Directed by music-video director Marcus Nispel and written by first-timer Scott Kosar, “Massacre” is exceedingly gruesome and occasionally very frightening as it follows a quintet of teens through the backroads of Texas, on their way to Dallas for a Lynyrd Skynyrd concert. They are led by a fellow with the unlikely name of Kemper (Eric Balfour) and his girlfriend Erin (Jessica Biel). In the back seat are the horny couple, Andy (Mike Vogel) and Pepper (Erica Leerhsen), and the obligatory fifth wheel Morgan (Jonathan Tucker). The teens are one-dimensional, but not laughable, which is already a step above most of these films, where the kids are so irritating you WANT them to die.
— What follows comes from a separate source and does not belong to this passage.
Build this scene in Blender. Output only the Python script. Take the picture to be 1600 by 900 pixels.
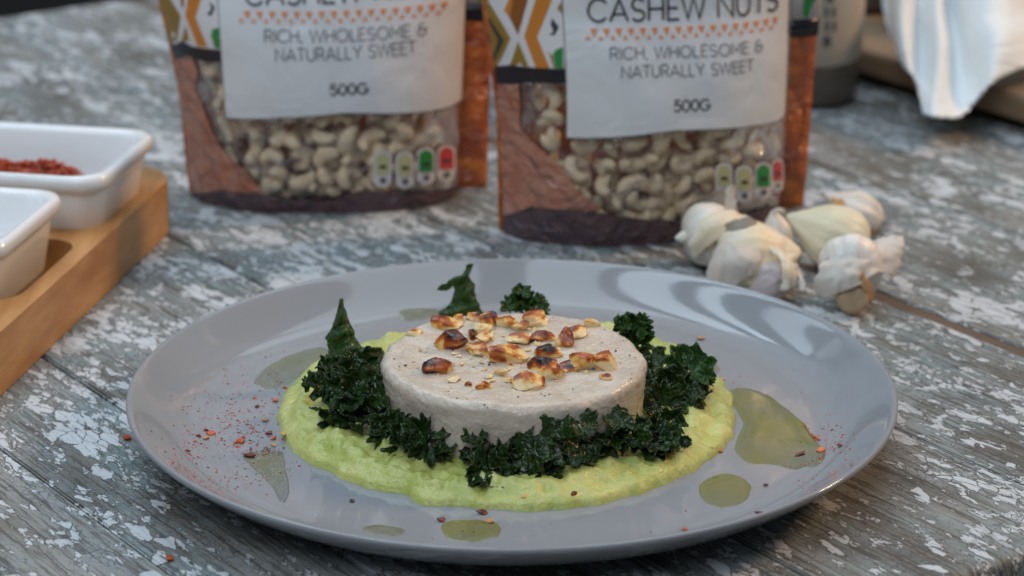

They encounter a woman on the side of the road who has been traumatized to the point of catatonia. She serves as the film’s “You’re all doomed!” character, but she is more tragic than most, setting an ominous tone that permeates the rest of the movie. Soon the kids must deal with her and with the local sheriff (R. Lee Ermey), a man who can only be described as loathsome, in the long tradition of horror-movie characters who can only be described as loathsome. And, of course, there’s Leatherface (Andrew Bryniarski), a deformed man with a chainsaw and no conscience who resides in an old house with his considerably deranged family. The film might be breaking out of the mold a little, but there’s still no way all the teens are surviving the night.

While there is some of the goofiness we’ve come to expect in slasher flicks — a buck-toothed, Gollum-like little boy, for example, and a cantankerous old man in a wheelchair — it mostly avoids the pitfalls and delivers what it sets out to do, building to an effectively nightmarish and well-choreographed climax.

But then there is the matter of the violence, which cannot be overlooked. Certain characters are made to endure unbelievable levels of pain and torture, and watching it is more disgusting than terrifying. That’s one lesson this remake hasn’t learned from its teen-horror predecessors: Bloody isn’t the same thing as scary. It’s got the atmosphere and the tone to a T. Lay off the abuse, and you’ve got yourself a movie.

B- (; R, abundant harsh profanity, abundant blood, gore and violence.)